DIARIO DEL MUNDIAL / 1

DIARIO DEL  MUNDIAL / 1

 

Imagen primera de la eternidad 

En Galicia, un día, la orquesta Bellas Farto atacaba un tema melódico. Yo tenía diez años, era verano, había palmeras en el jardín contiguo a la pista hexagonal de baile y los niños soñábamos con un primer amor y poníamos adjetivos a tal o cual muchacha que iba vestida de novia. Pero casi todos teníamos en la cabeza otra cosa que estaba a punto de comenzar: en una hora, Brasil e Italia saltarían al campo para jugar la Final de la Copa del Mundo en México. Antes de haber visto ese torneo, yo ya tenía mis recuerdos inventados: un tal Manín, algo mayor que nosotros y que iba para figura del Deportivo, sobrino de Arsenio Iglesias, nos reunía a todos en una esquina del campo de fútbol y nos contaba historias de futbolistas de leyenda: Del Sol y Luis Suárez, “que jugó en este campo”, pero también Reija, Marcelino y Lapetra, que habían participado en los Mundiales de 1966. Manín nos llenaba la cabeza de sueños, de cabezas sangrientas anudadas con un trapo, de balones durísimos como pedernales y de partidos y jugadores: quizá fuera él, antes que nadie, quien me hizo reparar en Franz Beckenbauer, un volante de ataque, ligero y delicado, capaz de frenar a Bobby Charlton y de dirigir el ataque de Haller, Uwe Seeler y Emmerich hacia el arco de Gordon Banks.

 

         Pues bien, en aquel domingo en que el mundo esperaba el gran choque, yo aún tenía el corazón herido: iba con Alemania a muerte  y había deseado que ganase en la épica semifinal contra Italia: Beckenbauer, aún de volante de dirección, había jugado con un brazo en cabestrillo si perder un ápice de elegancia y de vértigo. Sin embargo, la tosca Italia, que se permitía dejar en el banquillo al formidable y fino Gianni Rivera medio tiempo, había ganado 4-3. Sospechaba que dentro de unos minutos iba a recibir su merecido. Aún no teníamos televisor en casa, y vi el encuentro como tantos otros en Cafetería Sanchís. Brasil, que había deslumbrado en todos sus choques y sufrido ante Inglaterra, ganó con facilidad en una sesión inolvidable. Pelé realizó un partido primoroso y lo coronó con un pase final a Carlos Alberto -el lateral que prefiguró a Nelinho, Jorginho y Cafú-, que remató con fuerza y precisión lejos de las manos de Albertossi. Aquel cuarto gol quizá sea uno de los tantos más hermosos de la historia de los Mundiales: participó todo el equipo brasileño y Pelé, que había inaugurado los goles de la tarde con un limpio testarazo, aguantó la eternidad máxima que puede conceder el fútbol, y cedió bellamente al lateral. Aquel partido para mí tenía el sabor de una venganza y me parecía el desenlace justo que venía a reparar una injusticia. Alemania se había resarcido, también en la prórroga, de la derrota ante Inglaterra en la final de 1966, y había jugado con otra belleza y potencia que Italia en la semifinal. Al menos así lo percibía un fanático niño de 10 inclinado hacia los teutones.
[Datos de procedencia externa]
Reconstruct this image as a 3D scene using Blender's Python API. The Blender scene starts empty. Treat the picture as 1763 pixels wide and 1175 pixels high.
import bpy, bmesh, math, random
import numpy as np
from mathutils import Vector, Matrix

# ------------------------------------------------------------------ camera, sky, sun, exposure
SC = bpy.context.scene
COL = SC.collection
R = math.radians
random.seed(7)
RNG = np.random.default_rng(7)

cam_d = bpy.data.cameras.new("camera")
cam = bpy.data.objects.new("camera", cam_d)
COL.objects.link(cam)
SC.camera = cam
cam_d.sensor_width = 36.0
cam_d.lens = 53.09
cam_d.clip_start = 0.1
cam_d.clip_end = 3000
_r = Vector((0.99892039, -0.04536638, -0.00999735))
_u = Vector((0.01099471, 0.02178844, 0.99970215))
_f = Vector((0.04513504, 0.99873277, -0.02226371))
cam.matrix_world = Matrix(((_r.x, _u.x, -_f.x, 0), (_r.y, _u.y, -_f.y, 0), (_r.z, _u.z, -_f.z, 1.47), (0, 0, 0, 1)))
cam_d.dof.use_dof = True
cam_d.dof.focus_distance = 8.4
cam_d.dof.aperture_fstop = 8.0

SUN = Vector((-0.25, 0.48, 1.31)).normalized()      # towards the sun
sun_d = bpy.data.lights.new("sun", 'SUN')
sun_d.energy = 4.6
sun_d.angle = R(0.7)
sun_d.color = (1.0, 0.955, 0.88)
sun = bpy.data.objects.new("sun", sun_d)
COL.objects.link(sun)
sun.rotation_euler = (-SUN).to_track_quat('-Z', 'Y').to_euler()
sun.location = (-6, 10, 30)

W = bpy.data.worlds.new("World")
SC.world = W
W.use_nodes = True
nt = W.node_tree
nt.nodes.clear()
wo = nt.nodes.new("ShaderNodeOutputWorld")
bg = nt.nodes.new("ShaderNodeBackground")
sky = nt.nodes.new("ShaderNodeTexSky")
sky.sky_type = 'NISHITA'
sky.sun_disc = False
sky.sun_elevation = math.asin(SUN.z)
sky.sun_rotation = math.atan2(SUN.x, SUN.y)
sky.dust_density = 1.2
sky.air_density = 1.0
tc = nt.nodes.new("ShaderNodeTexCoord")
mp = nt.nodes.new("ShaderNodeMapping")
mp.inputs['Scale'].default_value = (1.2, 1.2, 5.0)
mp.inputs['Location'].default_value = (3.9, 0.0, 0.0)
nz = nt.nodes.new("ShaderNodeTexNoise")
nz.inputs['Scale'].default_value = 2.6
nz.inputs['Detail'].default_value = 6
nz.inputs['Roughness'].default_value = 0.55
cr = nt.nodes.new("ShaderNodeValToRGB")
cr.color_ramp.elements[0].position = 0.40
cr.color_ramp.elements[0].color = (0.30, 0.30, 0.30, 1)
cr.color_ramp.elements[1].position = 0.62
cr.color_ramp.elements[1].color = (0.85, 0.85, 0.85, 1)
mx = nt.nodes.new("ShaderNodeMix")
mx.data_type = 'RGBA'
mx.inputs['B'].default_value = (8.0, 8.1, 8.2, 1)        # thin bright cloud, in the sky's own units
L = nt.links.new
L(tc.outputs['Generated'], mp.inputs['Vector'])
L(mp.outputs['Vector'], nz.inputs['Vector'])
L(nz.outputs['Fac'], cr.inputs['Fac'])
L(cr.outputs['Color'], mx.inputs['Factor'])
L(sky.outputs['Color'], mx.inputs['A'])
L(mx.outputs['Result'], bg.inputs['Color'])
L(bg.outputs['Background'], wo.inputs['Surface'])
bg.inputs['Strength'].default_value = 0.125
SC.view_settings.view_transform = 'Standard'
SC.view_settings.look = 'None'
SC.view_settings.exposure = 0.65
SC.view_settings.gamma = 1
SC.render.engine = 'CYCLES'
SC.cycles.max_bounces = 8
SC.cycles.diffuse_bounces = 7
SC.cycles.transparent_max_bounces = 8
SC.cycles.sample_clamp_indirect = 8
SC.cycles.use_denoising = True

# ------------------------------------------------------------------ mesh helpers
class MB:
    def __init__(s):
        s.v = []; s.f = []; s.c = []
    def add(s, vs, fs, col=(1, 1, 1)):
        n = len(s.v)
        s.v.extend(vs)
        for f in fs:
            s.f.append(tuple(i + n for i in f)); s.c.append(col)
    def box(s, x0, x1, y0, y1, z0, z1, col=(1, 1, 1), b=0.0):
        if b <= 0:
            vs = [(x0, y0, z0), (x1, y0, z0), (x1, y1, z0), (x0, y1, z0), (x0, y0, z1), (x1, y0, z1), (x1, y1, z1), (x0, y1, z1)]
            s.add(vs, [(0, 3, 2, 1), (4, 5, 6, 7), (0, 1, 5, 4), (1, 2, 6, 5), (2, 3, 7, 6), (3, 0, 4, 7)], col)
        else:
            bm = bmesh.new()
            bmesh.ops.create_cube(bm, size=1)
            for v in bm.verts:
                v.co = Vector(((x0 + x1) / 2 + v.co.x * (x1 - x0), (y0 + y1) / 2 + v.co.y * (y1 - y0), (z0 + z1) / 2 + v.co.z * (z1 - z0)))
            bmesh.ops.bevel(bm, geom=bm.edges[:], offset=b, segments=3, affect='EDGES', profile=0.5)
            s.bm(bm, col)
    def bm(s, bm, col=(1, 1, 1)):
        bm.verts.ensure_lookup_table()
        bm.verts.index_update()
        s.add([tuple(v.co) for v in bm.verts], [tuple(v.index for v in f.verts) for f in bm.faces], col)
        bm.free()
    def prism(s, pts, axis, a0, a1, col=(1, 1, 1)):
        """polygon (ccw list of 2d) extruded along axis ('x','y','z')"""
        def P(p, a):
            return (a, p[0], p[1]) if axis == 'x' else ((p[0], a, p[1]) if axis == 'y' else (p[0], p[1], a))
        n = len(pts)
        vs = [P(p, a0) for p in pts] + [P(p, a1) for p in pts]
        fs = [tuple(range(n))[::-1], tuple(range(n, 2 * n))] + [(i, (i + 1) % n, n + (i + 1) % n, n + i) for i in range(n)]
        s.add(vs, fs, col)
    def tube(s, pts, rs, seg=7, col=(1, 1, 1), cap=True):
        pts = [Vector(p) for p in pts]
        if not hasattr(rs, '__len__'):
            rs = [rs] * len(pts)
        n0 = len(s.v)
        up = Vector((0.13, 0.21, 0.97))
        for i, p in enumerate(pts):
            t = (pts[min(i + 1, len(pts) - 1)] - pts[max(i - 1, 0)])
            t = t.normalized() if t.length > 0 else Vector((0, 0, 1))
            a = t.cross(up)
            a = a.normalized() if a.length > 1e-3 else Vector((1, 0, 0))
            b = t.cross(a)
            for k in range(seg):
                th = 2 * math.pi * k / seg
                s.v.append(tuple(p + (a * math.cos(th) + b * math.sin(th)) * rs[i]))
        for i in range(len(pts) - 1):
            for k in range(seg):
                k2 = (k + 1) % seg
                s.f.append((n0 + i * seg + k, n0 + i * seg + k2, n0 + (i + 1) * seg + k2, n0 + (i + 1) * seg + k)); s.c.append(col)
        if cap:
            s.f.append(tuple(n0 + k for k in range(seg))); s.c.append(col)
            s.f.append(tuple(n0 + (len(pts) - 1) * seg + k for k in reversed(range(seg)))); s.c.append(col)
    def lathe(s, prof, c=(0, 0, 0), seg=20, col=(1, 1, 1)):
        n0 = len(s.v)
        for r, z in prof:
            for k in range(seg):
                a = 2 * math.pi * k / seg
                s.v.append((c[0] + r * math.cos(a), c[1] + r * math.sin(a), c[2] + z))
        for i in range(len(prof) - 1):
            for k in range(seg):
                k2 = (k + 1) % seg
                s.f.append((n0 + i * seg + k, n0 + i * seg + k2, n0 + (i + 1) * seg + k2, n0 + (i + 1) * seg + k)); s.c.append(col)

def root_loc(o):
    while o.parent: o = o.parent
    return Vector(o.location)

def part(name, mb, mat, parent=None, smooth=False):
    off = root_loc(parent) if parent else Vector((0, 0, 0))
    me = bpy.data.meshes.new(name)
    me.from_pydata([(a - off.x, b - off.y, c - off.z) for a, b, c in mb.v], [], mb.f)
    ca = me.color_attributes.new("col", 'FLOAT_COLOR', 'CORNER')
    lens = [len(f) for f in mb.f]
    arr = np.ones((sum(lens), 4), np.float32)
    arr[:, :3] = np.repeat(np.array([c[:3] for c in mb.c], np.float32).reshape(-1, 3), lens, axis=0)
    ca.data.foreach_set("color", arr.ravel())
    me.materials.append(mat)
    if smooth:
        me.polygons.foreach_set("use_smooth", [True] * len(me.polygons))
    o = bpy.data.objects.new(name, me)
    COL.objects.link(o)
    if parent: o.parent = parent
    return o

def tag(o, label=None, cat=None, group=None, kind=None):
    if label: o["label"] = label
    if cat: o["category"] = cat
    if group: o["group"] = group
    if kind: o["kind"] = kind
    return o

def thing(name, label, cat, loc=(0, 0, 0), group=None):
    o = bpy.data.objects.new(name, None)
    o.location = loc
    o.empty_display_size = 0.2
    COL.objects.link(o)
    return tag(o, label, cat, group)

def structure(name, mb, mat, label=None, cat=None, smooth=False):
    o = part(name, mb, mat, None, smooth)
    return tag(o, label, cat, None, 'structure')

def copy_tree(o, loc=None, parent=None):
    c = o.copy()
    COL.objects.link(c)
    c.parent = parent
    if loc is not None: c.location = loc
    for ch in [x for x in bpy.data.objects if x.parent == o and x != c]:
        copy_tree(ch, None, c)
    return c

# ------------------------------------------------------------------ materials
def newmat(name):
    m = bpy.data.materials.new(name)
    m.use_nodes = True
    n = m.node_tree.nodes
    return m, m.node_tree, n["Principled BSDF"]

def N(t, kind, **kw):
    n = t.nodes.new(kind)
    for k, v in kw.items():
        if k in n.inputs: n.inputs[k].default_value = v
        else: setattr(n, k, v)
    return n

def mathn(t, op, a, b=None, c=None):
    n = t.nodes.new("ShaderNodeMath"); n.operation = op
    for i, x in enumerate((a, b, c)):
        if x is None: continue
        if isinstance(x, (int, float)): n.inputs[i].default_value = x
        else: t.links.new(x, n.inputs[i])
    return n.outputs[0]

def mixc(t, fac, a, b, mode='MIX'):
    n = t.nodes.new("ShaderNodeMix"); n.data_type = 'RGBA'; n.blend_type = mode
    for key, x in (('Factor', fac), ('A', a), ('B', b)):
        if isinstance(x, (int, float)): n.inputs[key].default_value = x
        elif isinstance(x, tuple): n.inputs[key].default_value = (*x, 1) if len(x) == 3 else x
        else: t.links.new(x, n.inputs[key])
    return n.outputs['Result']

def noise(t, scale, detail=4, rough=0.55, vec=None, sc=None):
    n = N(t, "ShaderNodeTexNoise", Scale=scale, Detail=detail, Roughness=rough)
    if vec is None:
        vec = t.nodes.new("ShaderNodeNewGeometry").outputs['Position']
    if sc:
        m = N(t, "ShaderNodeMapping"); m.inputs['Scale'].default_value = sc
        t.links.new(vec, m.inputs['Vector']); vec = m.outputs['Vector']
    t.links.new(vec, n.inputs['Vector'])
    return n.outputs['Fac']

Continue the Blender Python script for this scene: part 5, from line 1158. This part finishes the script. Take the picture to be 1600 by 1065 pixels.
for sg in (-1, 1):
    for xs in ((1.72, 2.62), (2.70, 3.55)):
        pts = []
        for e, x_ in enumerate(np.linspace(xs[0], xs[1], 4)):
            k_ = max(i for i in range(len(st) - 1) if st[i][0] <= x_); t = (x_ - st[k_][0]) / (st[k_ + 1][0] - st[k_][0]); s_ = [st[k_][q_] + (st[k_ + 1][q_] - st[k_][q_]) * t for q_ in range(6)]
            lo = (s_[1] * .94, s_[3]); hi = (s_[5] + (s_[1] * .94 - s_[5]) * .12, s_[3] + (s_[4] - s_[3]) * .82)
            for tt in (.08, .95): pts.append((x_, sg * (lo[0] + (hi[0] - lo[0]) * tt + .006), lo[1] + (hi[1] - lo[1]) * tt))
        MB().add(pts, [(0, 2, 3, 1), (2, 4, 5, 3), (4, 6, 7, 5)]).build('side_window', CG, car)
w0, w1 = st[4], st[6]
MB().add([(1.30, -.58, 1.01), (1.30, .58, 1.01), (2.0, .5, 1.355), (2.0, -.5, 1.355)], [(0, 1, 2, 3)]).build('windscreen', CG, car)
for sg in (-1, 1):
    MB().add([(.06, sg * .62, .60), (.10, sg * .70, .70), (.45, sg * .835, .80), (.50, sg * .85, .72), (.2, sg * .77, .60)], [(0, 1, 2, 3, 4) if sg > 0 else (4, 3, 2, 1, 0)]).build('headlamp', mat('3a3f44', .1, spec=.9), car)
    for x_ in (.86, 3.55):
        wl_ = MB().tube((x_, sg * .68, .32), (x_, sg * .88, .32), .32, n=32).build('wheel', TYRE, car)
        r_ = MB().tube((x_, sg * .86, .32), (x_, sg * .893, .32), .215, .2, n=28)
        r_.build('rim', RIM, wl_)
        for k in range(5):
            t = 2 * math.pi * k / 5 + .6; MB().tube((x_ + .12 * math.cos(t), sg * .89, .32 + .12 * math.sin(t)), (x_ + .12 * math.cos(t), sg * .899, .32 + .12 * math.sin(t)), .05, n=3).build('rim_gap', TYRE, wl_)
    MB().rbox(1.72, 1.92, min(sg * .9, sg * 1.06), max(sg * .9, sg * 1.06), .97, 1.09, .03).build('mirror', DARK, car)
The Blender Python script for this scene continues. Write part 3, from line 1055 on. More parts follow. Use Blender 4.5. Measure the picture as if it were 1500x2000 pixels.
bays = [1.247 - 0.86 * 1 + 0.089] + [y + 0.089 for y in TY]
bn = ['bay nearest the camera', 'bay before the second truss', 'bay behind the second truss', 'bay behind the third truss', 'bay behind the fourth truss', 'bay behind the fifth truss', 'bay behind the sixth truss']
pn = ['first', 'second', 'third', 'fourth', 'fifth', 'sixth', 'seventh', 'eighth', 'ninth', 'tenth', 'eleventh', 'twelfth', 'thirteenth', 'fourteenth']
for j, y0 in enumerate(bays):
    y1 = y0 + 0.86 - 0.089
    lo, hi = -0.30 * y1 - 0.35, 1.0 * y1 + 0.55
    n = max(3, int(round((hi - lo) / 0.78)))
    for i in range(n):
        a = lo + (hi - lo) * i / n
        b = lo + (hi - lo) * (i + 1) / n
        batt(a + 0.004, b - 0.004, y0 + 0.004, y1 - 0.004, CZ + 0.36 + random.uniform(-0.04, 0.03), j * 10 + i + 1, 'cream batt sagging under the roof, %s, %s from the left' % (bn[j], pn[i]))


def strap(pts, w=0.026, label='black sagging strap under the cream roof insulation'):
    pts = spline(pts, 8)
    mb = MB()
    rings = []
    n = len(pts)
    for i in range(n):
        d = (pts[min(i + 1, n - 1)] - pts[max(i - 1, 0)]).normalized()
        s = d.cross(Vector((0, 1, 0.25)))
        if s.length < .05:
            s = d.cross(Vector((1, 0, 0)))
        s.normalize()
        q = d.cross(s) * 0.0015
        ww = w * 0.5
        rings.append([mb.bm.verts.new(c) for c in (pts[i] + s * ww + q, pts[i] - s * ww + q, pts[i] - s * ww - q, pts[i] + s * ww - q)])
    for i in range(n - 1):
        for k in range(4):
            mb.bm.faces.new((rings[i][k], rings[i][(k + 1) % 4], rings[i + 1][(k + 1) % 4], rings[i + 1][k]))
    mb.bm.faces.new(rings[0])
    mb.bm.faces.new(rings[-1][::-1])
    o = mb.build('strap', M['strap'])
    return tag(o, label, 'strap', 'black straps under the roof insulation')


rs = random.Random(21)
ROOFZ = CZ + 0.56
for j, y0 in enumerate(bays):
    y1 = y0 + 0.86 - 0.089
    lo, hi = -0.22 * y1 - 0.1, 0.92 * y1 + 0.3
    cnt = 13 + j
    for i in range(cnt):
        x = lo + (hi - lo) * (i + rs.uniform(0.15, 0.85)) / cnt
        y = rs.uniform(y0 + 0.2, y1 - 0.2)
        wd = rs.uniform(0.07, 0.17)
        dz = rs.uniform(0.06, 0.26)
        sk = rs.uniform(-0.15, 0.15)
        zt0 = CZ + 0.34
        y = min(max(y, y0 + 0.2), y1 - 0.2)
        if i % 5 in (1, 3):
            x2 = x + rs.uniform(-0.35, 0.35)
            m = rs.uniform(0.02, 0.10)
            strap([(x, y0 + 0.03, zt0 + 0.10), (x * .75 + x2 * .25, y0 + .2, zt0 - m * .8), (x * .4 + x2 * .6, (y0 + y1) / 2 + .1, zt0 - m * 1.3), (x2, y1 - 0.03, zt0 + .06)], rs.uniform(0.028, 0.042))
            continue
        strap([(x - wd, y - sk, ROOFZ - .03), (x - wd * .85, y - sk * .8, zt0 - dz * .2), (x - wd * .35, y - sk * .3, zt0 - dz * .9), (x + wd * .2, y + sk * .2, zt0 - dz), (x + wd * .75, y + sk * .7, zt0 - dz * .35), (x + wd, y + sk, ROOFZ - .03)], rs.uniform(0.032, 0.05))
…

          Pero aquel partido era también la consumación de un rito iniciático: ahora ante Manín, en la esquina del Campo de los Bosques, podría opinar y apostillar. ¿Cómo le iba a discutir hasta entonces cómo había jugado Reija o si Carlos Lapetra, como solía decir, apoyándose en su tío Pepe “Lañas”, conductor de autobuses y entrenador de fútbol modesto, era mucho mejor que Gento y Collar juntos? Tras la final, cometió un error al recitar la alineación de la Alemania que venció al Uruguay de Ildo Maneiro, y se lo advertí. “Beckenbauer, lesionado, no jugó”, dije. Ojalá no le hubiera dicho nada: “Y a ti, mocoso de mierda, quién te ha dado vela en este entierro”. Dejé de acudir a sus reuniones en la banda y me acostumbré a leer el “Dicen” y el “As color”. Un forofo no soporta que le mientan respecto a sus ídolos.